When a chair leg becomes a rotor


English Version

Raimund Stecker

Suitcases upon suitcases, along with plates, vases, mugs, and bowls, piled up on top of one another, like crowns on top. Rolled up carpets and chairs, packaging material and towels, obvious trash and junk bound together with adhesive tape and brought into balance. Cloths that are tightly stretched over walls covering the standard camping chair for lakeside sunbathers are thus present as a relief. Canvases pulled across frames, upholstered with objects that cannot be clearly identified, that strive against the geometrically secure form of painting. Hard foam trunks stick out straight from the wall or in a slightly bent fashion – evoking a grin.

That each chair and every vase, every suitcase, and every walking stick, every roll of carpeting, every candlestick and every bit of hard foam and every thing in general is a sculpture when it is presented to be looked at from an aesthetic aspect, this is something that no longer requires any emphasis. The fact that often a mere plinth, a cobbled together pedestal, or even just the place of presentation is able to expand this function, making a chair not just a seat, a vase more than a container for flowers, a suitcase more than just a travelling utensil, a walking stick more than just an aid in moving, a rolled up carpet not just a form of transportation, a candlestick not just a decorative item to hold a candle, a bit of hard foam not just rubbish, that a special presentation can make normal things into something else is something that by now more or less everyone has come to understand. That such situations can be very frequently found in sites dedicated to art and are still celebrated is no longer surprising, but a bit tiring.

This is different in the work of Martín Mele. He uses all these everyday functional things and arrives at collages and installations, environments and reliefs, situations and works, simply put, to images and sculptures that solely due to their non-functionality can only be one thing: images and sculptures left solely to aesthetic experience.

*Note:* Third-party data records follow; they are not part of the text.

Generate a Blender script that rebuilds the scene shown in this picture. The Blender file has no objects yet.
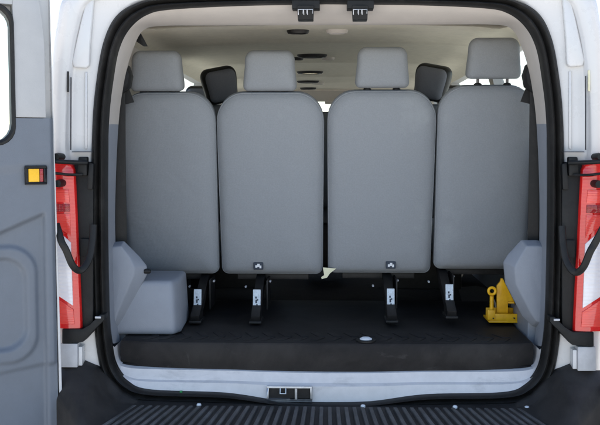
import bpy, bmesh, math, random
from mathutils import Vector, Matrix, Euler
R = math.radians
random.seed(7)
sc = bpy.context.scene
col = sc.collection

# ------------------------------------------------------------------ camera
ZC = 1.40                      # eye height; van load floor is at ZC-.668
FPX, CX, CY = 900.0, 300.0, 212.5
CAM = Vector((0, -3.1, ZC))
RM = Euler((math.pi/2 - math.atan(62.5/FPX), 0, math.atan(26/FPX))).to_matrix()

def at(px, py, Y):
    d = RM @ Vector(((px-CX)/FPX, -(py-CY)/FPX, -1))
    t = (Y - CAM.y)/d.y
    return CAM + d*t

def S(off, py, Y):             # offset from the van's centre line, right-hand side
    return at(326+off, py, Y)

cd = bpy.data.cameras.new('camera'); cam = bpy.data.objects.new('camera', cd); col.objects.link(cam)
cam.location = CAM; cam.rotation_euler = RM.to_euler()
cd.sensor_width = 36; cd.lens = 36*FPX/600; cd.clip_end = 5000; cd.clip_start = .05
sc.camera = cam
ZF = ZC-.668

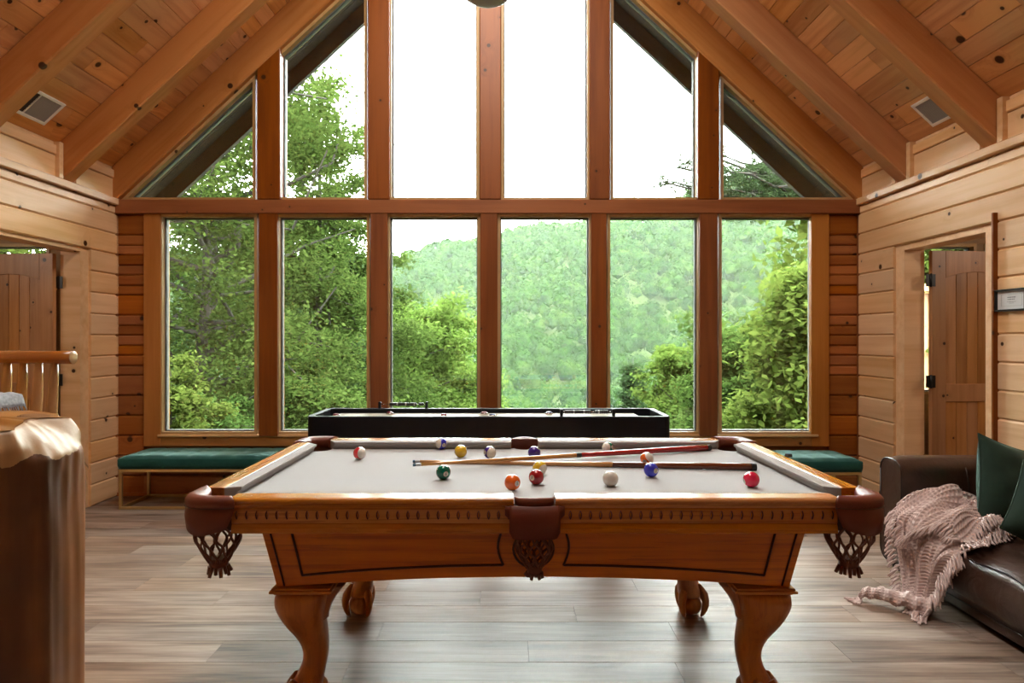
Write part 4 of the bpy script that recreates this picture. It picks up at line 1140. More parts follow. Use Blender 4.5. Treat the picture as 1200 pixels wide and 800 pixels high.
make_ball(519.5, 553, GRN, False, 6, 'solid green ball with its number facing right, left of centre', (0.50, -1, -0.10))
make_ball(600.5, 565, ORG, False, 5, 'solid orange ball next to the near side pocket', (0.75, -1, 0.02))
make_ball(628.5, 558.8, MAR, False, 7, 'solid dark red ball with number 7 in front of a yellow striped one', (-0.78, -1, 0.08))
make_ball(632.5, 548, YEL, True, 9, 'yellow striped ball partly hidden by a dark red ball', (-1, -0.5, -0.3), (0.8, -0.9, -0.55))
make_ball(626, 530, PUR, False, 4, 'solid dark purple ball partly hidden behind the cue', (0.85, -0.25, 1.1))
make_ball(712.5, 524.7, GRN, True, 14, 'green striped ball behind the red butt of a cue', (1, -0.3, 0.1), (-0.85, -0.8, 0.25))
make_ball(715.5, 560.5, (0.70, 0.67, 0.61), False, None, 'plain white cue ball near the front rail', cue=True)
make_ball(763, 550.3, BLUE, False, 2, 'solid blue ball with its number facing right', (0.55, -1, 0.02))
make_ball(758, 537.5, ORG, True, 13, 'orange and white striped ball behind a solid blue one', (-1, -0.3, -0.8), (0.75, -0.75, 0.75))
make_ball(880.5, 561.5, (0.74, 0.015, 0.07), False, 3, 'bright pinkish red ball alone at the right of the cloth', (1, 0.02, 0.25))

# ---------------------------------------------------------------- cues: tapering shafts lying on the cloth
M['shaft'] = wood('maple_cue_shaft', (0.55, 0.27, 0.08), (0.42, 0.18, 0.045), knots=0, axis='X', rough=0.25, coat=0.6, var=0.02)
M['cue_red'] = plain('red_lacquered_cue_butt', (0.36, 0.012, 0.012), 0.15, coat=0.8, noise=0.15)
M['cue_dark'] = wood('dark_cue_butt', (0.16, 0.045, 0.02), (0.04, 0.014, 0.009), knots=0, axis='X', rough=0.18, coat=0.7, var=0.02)
M['chalk_blue'] = plain('chalked_leather_tip', (0.06, 0.12, 0.20), 0.9)
M['ferrule'] = plain('grey_ferrule', (0.45, 0.46, 0.47), 0.35)
M['collar'] = plain('black_collar', (0.015, 0.015, 0.015), 0.3)
def cue(name, a, b, secs, label):
    a, b = Vector(a), Vector(b); L = (b - a).length; t = (b - a).normalized()
    o = empty(name, tuple(a)); tag(o, label, 'cue', 'pool cues lying across the table')
    o.rotation_euler = t.to_track_quat('X', 'Z').to_euler()
    rad = lambda x: 0.0062 + (0.0148 - 0.0062) * min(1, x / L) ** 1.1
    for nm, x0, x1, mt in secs:
        m = MB(); K = 8
        m.tube([(x0 + (x1 - x0) * i / K, 0, 0) for i in range(K + 1)], [rad(x0 + (x1 - x0) * i / K) + (0.0004 if nm in ('collar', 'bumper') else 0) for i in range(K + 1)], 16)
        m.build(nm, M[mt], o)
def on_cloth(px, py, h):
    d = (HC - CZ - h) * FPX / (py - HY); return (X(px, d), d, CZ + h)
A1, B1 = on_cloth(484, 540.4, 0.0068), on_cloth(892, 547.0, 0.0155)
cue('pool_cue', A1, B1, [('tip', 0, 0.010, 'chalk_blue'), ('ferrule', 0.010, 0.032, 'ferrule'), ('shaft', 0.032, 0.86, 'shaft'), ('butt', 0.86, 1.0, 'cue_dark'), ('butt', 1.0, 1.425, 'cue_dark'), ('bumper', 1.425, 1.445, 'collar')], 'pool cue with a dark brown butt lying level across the cloth')
A2, B2 = on_cloth(484, 544.6, 0.029), on_cloth(832, 524.0, 0.0158)
L2 = (Vector(B2) - Vector(A2)).length
cue('pool_cue', A2, B2, [('tip', 0, 0.010, 'chalk_blue'), ('ferrule', 0.010, 0.032, 'ferrule'), ('shaft', 0.032, 0.735, 'shaft'), ('collar', 0.735, 0.76, 'collar'), ('butt', 0.76, L2 - 0.02, 'cue_red'), ('bumper', L2 - 0.02, L2, 'collar')], 'pool cue with a glossy red butt slanting over the other cue')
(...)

And what kind of experience do they provide? The red or gold of two wall works, which consist of stretched pieces of cloth and, due to camping chairs, form reliefs, is overwhelming. The chairs, for example, disappear behind the red surface that seems to float in front of the wall, or better, that seems to float through the chairs in front of the wall.
Things becoming autonomous as an almost purely visual attraction seems to be a constant element in the art of Martín Mele. Things in Martín Mele’s art lose their thing ness, although naming the things used in his works is still a communicative vehicle. The camping chair under the tightly stretched material, however, disappears almost entirely as a camping chair. The outlines that shimmer through prove less important in beholding the work than the scene depicted on an ancient vase. It is a convex golden rectangle, a bit of gold framed in blue, a shining surface reflecting light, a nobly radiant square that due to its being stretched is actually no longer a square and which mounted on the wall, demands an almost visually autonomous presence. The chair which is to the palpably present image only like a scene applied to the ideal form of an ancient vase, which is ultimately only a support of the representation.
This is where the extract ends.